Note: The Minkey needs an editor, and more sleep. In the end, she gave up and published this anyway.
The flight to London was delayed 3.5 hours. It was an inauspicious beginning. It was also the Minkey’s birthday. Argh. This meant our dinner plans went awry and once we arrived and made our way to the hotel (Double Tree at Tower Hill, nice!) we had to make new arrangements, which is challenging when you have just stepped off a transatlantic flight. It was a quiet birthday celebration, with a glass of champagne and then crashing back at the hotel.
Sunday we were up and at ’em bright and early taking several trains over to Windsor Castle. It was a blustery day – with occasional rain, so it really felt like England to us. The Minkey had forgotten to wear her glasses and consequently spent most of Sunday unable to clearly see many things …. like artwork in the castle, like edges on things, and really, text of any kind. Yes, the Minkey is another year older, but not another year wiser, sigh. Luckily, she had assistance, as her friend Laura was able to interpret signs and small print for her.
Windsor Castle is impressive – and after a small snafu with our tickets (they were purchased for the wrong date, but I’m not going to embarrass Laura about that, oh wait, maybe I am!), we were able to meander through the grounds. We spent a fair amount of time in the castle – mostly looking for a way to get into the private apartments, and I admit, in search of Prince Harry. As it turns out, the Queen was in residence, but Prince Harry was in South Africa. Darn. We saw countless portraits of Men of Quality, like the Duke of Wellington, George IV (who REALLY went all out in his attire for his portrait sitting), Field Marshal Von Blucher, Charles II, and so on. There were several items that came from Waterloo and other battles with Napoleon, including his cape (to be accurate, a burnous), which was bright red and of an interesting style (heck if I remember, Moorish? something like that). The text claims that Napoleon was really not that short …. but probably in reality was 5’6. I on the other hand believe that he wore high-heeled boots – ’cause anybody with a silk embroidered cape like this one, would wear heels. I’m just sayin’…. And, what else was kind of overwhelming at Windsor was the amount of China that was on display – going back a couple of hundred years – fabulous designs. The banquet room was also impressive, seats 160 (just for small get togethers) and everything is laid out using rulers…. We ended our day in Windsor at a pub, battling jetlag with bangers and mash and pints. Not sure that helped.

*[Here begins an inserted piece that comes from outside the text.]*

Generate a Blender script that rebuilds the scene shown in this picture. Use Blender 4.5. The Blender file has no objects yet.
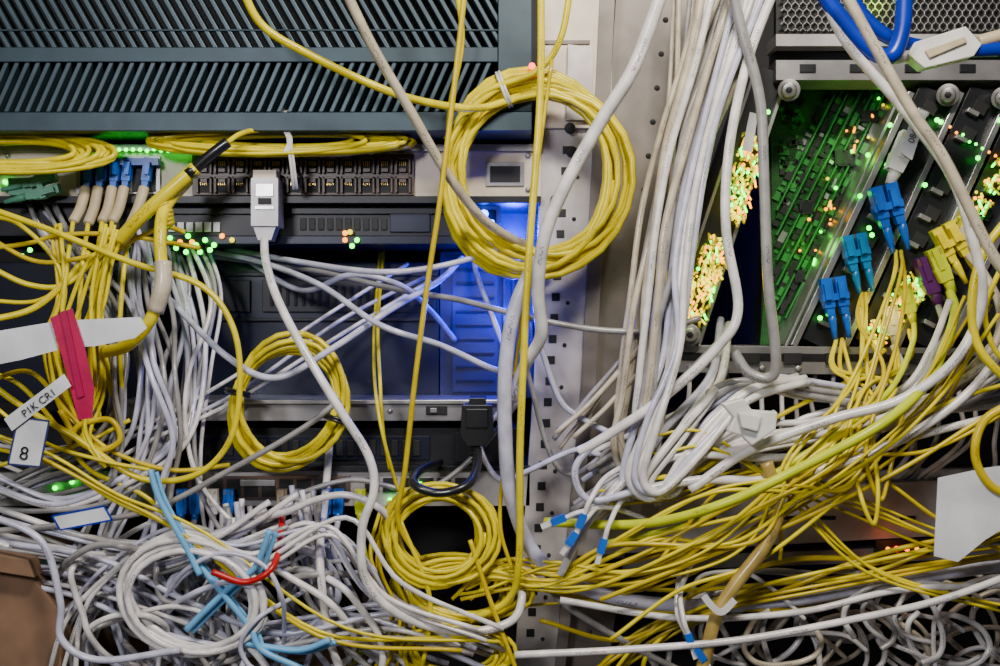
import bpy, math, random
from mathutils import Vector, Matrix
random.seed(7)
D=1.15; ZC=1.25
COL=bpy.context.scene.collection

def P(px,py,d=0.0):
    """survey coordinates (mm on the rack front plane) + distance in front of it (mm) -> world"""
    d=d/1000.0; s=(D-d)/D
    return Vector(((px-500)/1000*s, -d, ZC+(333-py)/1000*s))
def S(d): return (D-d/1000.0)/D/1000.0

# ------------------------------------------------------------ materials
def new_mat(name):
    m=bpy.data.materials.new(name); m.use_nodes=True
    nt=m.node_tree; b=nt.nodes['Principled BSDF']
    return m,nt,b
def mat(name,col,rough=0.5,metal=0.0,var=0.25,scale=40,bump=0.0,trans=0.0,emit=None,es=0,coat=0):
    m,nt,b=new_mat(name)
    tc=nt.nodes.new('ShaderNodeTexCoord'); n=nt.nodes.new('ShaderNodeTexNoise')
    n.inputs['Scale'].default_value=scale; n.inputs['Detail'].default_value=4
    nt.links.new(tc.outputs['Object'],n.inputs['Vector'])
    r=nt.nodes.new('ShaderNodeValToRGB'); r.color_ramp.elements[0].position=0.3; r.color_ramp.elements[1].position=0.7
    lo=[max(0,c*(1-var)) for c in col]; hi=[min(1,c*(1+var*0.5)) for c in col]
    r.color_ramp.elements[0].color=(*lo,1); r.color_ramp.elements[1].color=(*hi,1)
    nt.links.new(n.outputs['Fac'],r.inputs['Fac']); nt.links.new(r.outputs['Color'],b.inputs['Base Color'])
    b.inputs['Roughness'].default_value=rough; b.inputs['Metallic'].default_value=metal
    if coat: b.inputs['Coat Weight'].default_value=coat; b.inputs['Coat Roughness'].default_value=0.12
    if trans: b.inputs['Transmission Weight'].default_value=trans
    if bump:
        bp=nt.nodes.new('ShaderNodeBump'); bp.inputs['Strength'].default_value=bump; bp.inputs['Distance'].default_value=0.001
        nt.links.new(n.outputs['Fac'],bp.inputs['Height']); nt.links.new(bp.outputs['Normal'],b.inputs['Normal'])
    if emit:
        b.inputs['Emission Color'].default_value=(*emit,1); b.inputs['Emission Strength'].default_value=es
    return m
def jacket(name,col,rough=0.38,ink=(0.05,0.05,0.06),amount=0.5,var=0.3,coat=0.45,spec=0.5):
    """cable jacket with a printed legend running along it and grime"""
    m=mat(name,col,rough,0,var,60,coat=coat)
    nt=m.node_tree; b=nt.nodes['Principled BSDF']; base=b.inputs['Base Color'].links[0].from_socket
    b.inputs['Specular IOR Level'].default_value=spec
    uv=nt.nodes.new('ShaderNodeUVMap'); uv.uv_map='UVMap'
    sp=nt.nodes.new('ShaderNodeSeparateXYZ'); nt.links.new(uv.outputs['UV'],sp.inputs[0])
    def math_(op,a,v=None,b2=None):
        k=nt.nodes.new('ShaderNodeMath'); k.operation=op
        if hasattr(a,'is_linked'): nt.links.new(a,k.inputs[0])
        else: k.inputs[0].default_value=a
        if b2 is not None: nt.links.new(b2,k.inputs[1])
        elif v is not None: k.inputs[1].default_value=v
        return k.outputs[0]
    def noise1(sx,sy):
        mp=nt.nodes.new('ShaderNodeMapping'); mp.inputs['Scale'].default_value=(sx,sy,1)
        nt.links.new(uv.outputs['UV'],mp.inputs['Vector'])
        n=nt.nodes.new('ShaderNodeTexNoise'); n.inputs['Scale'].default_value=1; n.inputs['Detail'].default_value=0
        nt.links.new(mp.outputs[0],n.inputs['Vector']); return n.outputs['Fac']
    a=math_('GREATER_THAN',noise1(900,14),0.52)
    g=math_('GREATER_THAN',noise1(22,0.01),1-amount)
    v=math_('ABSOLUTE',math_('SUBTRACT',sp.outputs[1],0.5)); v=math_('LESS_THAN',v,0.05)
    k=math_('MULTIPLY',a,b2=g); k=math_('MULTIPLY',k,b2=v); k=math_('MULTIPLY',k,0.65)
    mx=nt.nodes.new('ShaderNodeMix'); mx.data_type='RGBA'
    nt.links.new(k,mx.inputs['Factor']); nt.links.new(base,mx.inputs['A']); mx.inputs['B'].default_value=(*ink,1)
    nt.links.new(mx.outputs['Result'],b.inputs['Base Color'])
    return m
def led(name,col,s):
    m,nt,b=new_mat(name); b.inputs['Base Color'].default_value=(*col,1)
    b.inputs['Emission Color'].default_value=(*col,1); b.inputs['Emission Strength'].default_value=s
    return m

YEL=jacket('yellow_jacket',(0.74,0.61,0.0),0.28,(0.2,0.12,0.0),0.4,0.18,0.12,0.35)
YEL2=jacket('yellow_jacket_deep',(0.60,0.45,0.0),0.3,(0.2,0.12,0.0),0.3,0.2,0.12,0.35)
LIME=jacket('lime_jacket',(0.56,0.64,0.01),0.3,(0.1,0.1,0.0),0.3,0.15,0.12,0.35)
WHT=jacket('white_jacket',(0.76,0.73,0.71),0.3,amount=0.4,var=0.3)
LIL=jacket('cool_grey_jacket',(0.54,0.54,0.67),0.3,amount=0.35,var=0.3)
GRY=jacket('grey_jacket',(0.29,0.28,0.275),0.34,amount=0.4)
BEI=jacket('beige_jacket',(0.52,0.45,0.33),0.33,amount=0.45)
TAN=jacket('aged_tan_jacket',(0.40,0.28,0.07),0.3,amount=0.3)
BLU=mat('blue_jacket',(0.002,0.022,0.36),0.3)
BLK=mat('black_rubber',(0.008,0.008,0.009),0.35,coat=0.4)
RED=mat('red_jacket',(0.5,0.003,0.003),0.35)
PUR=mat('purple_boot',(0.08,0.008,0.11),0.45)
LCB=mat('blue_connector',(0.003,0.11,0.55),0.28)
LCC=mat('cyan_connector',(0.004,0.18,0.42),0.28)
MINT=mat('mint_connector',(0.12,0.40,0.26),0.4)
BOOT=mat('beige_boot',(0.5,0.41,0.26),0.45)
WPL=mat('white_plastic',(0.70,0.69,0.66),0.35,var=0.15)
PAPER=mat('label_paper',(0.66,0.68,0.71),0.6,var=0.25,scale=25)
MAG=mat('magenta_tape',(0.65,0.004,0.12),0.3,trans=0.45)
LBL=mat('light_blue_jacket',(0.14,0.42,0.72),0.35)
TEAL=mat('teal_painted_steel',(0.020,0.042,0.057),0.45,0.3,bump=0.05)
TEAL2=mat('teal_slat_paint',(0.032,0.057,0.075),0.42,0.3)
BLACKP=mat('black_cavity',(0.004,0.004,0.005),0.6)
DARK=mat('dark_chassis_paint',(0.013,0.014,0.018),0.4,0.3,bump=0.05)
NAVY=mat('navy_chassis_paint',(0.009,0.012,0.03),0.35,0.3)
NAVY2=mat('blue_grey_panel_paint',(0.022,0.026,0.08),0.4,0.1)
BEIGP=mat('beige_panel_paint',(0.68,0.58,0.46),0.5,0.1,0.15)
RAIL=mat('rack_rail_paint',(0.48,0.45,0.44),0.42,0.3,0.35,25,0.05)
RAIL2=mat('weathered_rail_paint',(0.18,0.155,0.135),0.5,0.3,0.4,18,0.08)
SILV=mat('brushed_steel',(0.58,0.57,0.56),0.32,0.9,0.25,30)
SILD=mat('dull_steel',(0.33,0.32,0.325),0.4,0.7,0.3,25)
PORT=mat('port_housing_plastic',(0.09,0.055,0.04),0.4)
CARD=mat('cardboard',(0.22,0.125,0.07),0.8,0,0.3,30,0.2)
GOLD=mat('gold_contacts',(0.8,0.55,0.15),0.3,0.9)
LG=led('led_green',(0.01,1.0,0.02),7); LY=led('led_lime_yellow',(0.9,0.75,0.0),1.6)
LO=led('led_amber',(1.0,0.30,0.0),4); LB=led('led_blue',(0.02,0.08,1.0),25); LR=led('led_red',(1.0,0.02,0.01),9)
def pcb_mat():
    m,nt,b=new_mat('pcb_green')
    tc=nt.nodes.new('ShaderNodeTexCoord')
    br=nt.nodes.new('ShaderNodeTexBrick'); br.inputs['Scale'].default_value=110
    br.inputs['Color1'].default_value=(0.006,0.06,0.010,1); br.inputs['Color2'].default_value=(0.002,0.02,0.005,1); br.inputs['Mortar'].default_value=(0.02,0.15,0.02,1)
    br.inputs['Mortar Size'].default_value=0.025
    mp=nt.nodes.new('ShaderNodeMapping'); mp.inputs['Rotation'].default_value=(math.pi/2,0,0)
    nt.links.new(tc.outputs['Object'],mp.inputs[0]); nt.links.new(mp.outputs[0],br.inputs['Vector'])
    nt.links.new(br.outputs['Color'],b.inputs['Base Color']); b.inputs['Roughness'].default_value=0.35
    return m
PCB=pcb_mat()
PCBL=mat('pcb_component_green',(0.02,0.20,0.03),0.4)

# ------------------------------------------------------------ mesh builder
class MB:
    def __init__(s): s.v=[];s.f=[];s.mi=[];s.uv=[];s.mats=[];s.sm=[]
    def m(s,mt):
        if mt not in s.mats: s.mats.append(mt)
        return s.mats.index(mt)
    def add(s,vs,fs,mt,smooth=False,uvs=None):
        o=len(s.v); s.v+= [tuple(v) for v in vs]; k=s.m(mt)
        for i,f in enumerate(fs):
            s.f.append(tuple(o+j for j in f)); s.mi.append(k); s.sm.append(smooth)
            s.uv.append(uvs[i] if uvs else [(0,0)]*len(f))
    def prism(s,pts,d1,d2,mt):
        """flat plate whose outline is given on its front face, extruded straight back from d1 to d2"""
        a=[P(x,y,d1) for x,y in pts]; b=[Vector((p.x,-d2/1000.0,p.z)) for p in a]
        n=len(pts)
        ar=sum(a[i].x*a[(i+1)%n].z-a[(i+1)%n].x*a[i].z for i in range(n))
        fs=[tuple(range(n)),tuple(range(2*n-1,n-1,-1))]+[(i,n+i,n+(i+1)%n,(i+1)%n) for i in range(n)]
        if ar<0: fs=[tuple(reversed(f)) for f in fs]
        s.add(a+b,fs,mt)
    def rect(s,x0,y0,x1,y1,d1,d2,mt): s.prism([(x0,y0),(x1,y0),(x1,y1),(x0,y1)],d1,d2,mt)
    def strip(s,xa,ya,xb,yb,w,d1,d2,mt):
        L=math.hypot(xb-xa,yb-ya); nx,ny=-(yb-ya)/L*w,(xb-xa)/L*w
        s.prism([(xa+nx,ya+ny),(xb+nx,yb+ny),(xb-nx,yb-ny),(xa-nx,ya-ny)],d1,d2,mt)
    def tube(s,pts,rad,mt,seg=10,caps=True):
        n=len(pts)
        if not isinstance(rad,(list,tuple)): rad=[rad]*n
        T=[]
        for i in range(n):
            t=pts[min(i+1,n-1)]-pts[max(i-1,0)]
            T.append(t.normalized() if t.length>1e-9 else Vector((0,0,1)))
        up=Vector((0,-1,0))
        if abs(T[0].dot(up))>0.9: up=Vector((1,0,0))
        nrm=(up-T[0]*up.dot(T[0])).normalized()
        vs=[];L=0;Ls=[]
        for i in range(n):
            if i: 
                L+=(pts[i]-pts[i-1]).length
                nrm=nrm-T[i]*nrm.dot(T[i])
                nrm=nrm.normalized() if nrm.length>1e-6 else T[i].orthogonal().normalized()
            Ls.append(L); bn=T[i].cross(nrm)
            for k in range(seg):
                a=2*math.pi*k/seg+math.pi
                vs.append(pts[i]+(nrm*math.cos(a)+bn*math.sin(a))*rad[i])
        fs=[];uv=[]
        for i in range(n-1):
            for k in range(seg):
                k2=(k+1)%seg
                fs.append((i*seg+k,i*seg+k2,(i+1)*seg+k2,(i+1)*seg+k))
                uv.append([(Ls[i],k/seg),(Ls[i],(k+1)/seg),(Ls[i+1],(k+1)/seg),(Ls[i+1],k/seg)])
        if caps:
            fs.append(tuple(reversed(range(seg)))); uv.append([(0,0)]*seg)
            fs.append(tuple((n-1)*seg+k for k in range(seg))); uv.append([(0,0)]*seg)
        s.add(vs,fs,mt,True,uv)
    def build(s,name,bevel=0):
        me=bpy.data.meshes.new(name); me.from_pydata(s.v,[],s.f)
        for m in s.mats: me.materials.append(m)
        me.polygons.foreach_set('material_index',s.mi); me.polygons.foreach_set('use_smooth',s.sm)
        ul=me.uv_layers.new(name='UVMap'); flat=[c for f in s.uv for p in f for c in p]
        ul.data.foreach_set('uv',flat); me.update()
        o=bpy.data.objects.new(name,me); COL.objects.link(o)
        if bevel:
            b=o.modifiers.new('bevel','BEVEL'); b.width=bevel; b.segments=2; b.limit_method='ANGLE'
        return o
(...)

Monday was a banner day though – when the Minkey managed to melt her eye glasses. Yes, I know gentle reader, you may be asking yourself ‘how?’ As indeed was I. Interestingly, the Brits don’t let you plug anything electrical into a bathroom outlet, for fear of sudden death (apparently), but they have no qualms about the extremely high temperatures that a hair dryer can reach, like say surface of the sun temperatures. I was using said hot hair dryer (wondering why I was literally burning my fingers) and when I set it down, the overheated air was blasting the left lens on my glasses. I discovered, much to my chagrin, that there is a very low melting point for the coating of anti-glare and scratch resistant crap that they put on your glasses. My left lens looks like a kaleidoscope now, with a weird fragmented coating across the lens. They are completely unusable. This was discovered moments before I needed to run out the door for my all day customer advisory board that I facilitate. Panic! I had to put in contacts – which are not the same prescription. Thus began the start of the Minkey’s pseudo-blindness – which continues to this day. (I can’t see #*$&#*!). The contacts are not working – in fact I can’t even see out of the left one, so I gave up on those several days ago. I am creating new wrinkles every day as I squint at EVERYTHING. ANd it’s not only the squinting, I have astigmatism, so everything is slightly blurry too. Insert primal scream here. You should see me writing this, I have to get my eyes about 5 inches away to make sure I’m spelling words correctly. The next unfortunate incident occurred later that evening, when after a successful customer meeting, Minkey nearly went down on the uneven London pavement, twisting an ankle in the process. Ouch. Minor damage done there – but I believe I’ll live. All of this was compounded by being so busy at the conference that I could not get any food …. if you miss the window, you only have nibbles available, maybe. So the Minkey went through an entire week at HPE Discover – blind, hobbled, and starving. Not to mention all the evenings out with colleagues – one extremely late night (really ended in the morning) on Canary Wharf somewhere … And now we are approaching voice loss. Yes, it’s true, I often use my outdoor voice too frequently – and that may be part of the problem – but talking non-stop for a week does not help either! So now, the Minkey has said goodbye to London and is headed to Paris – Bon Voyage!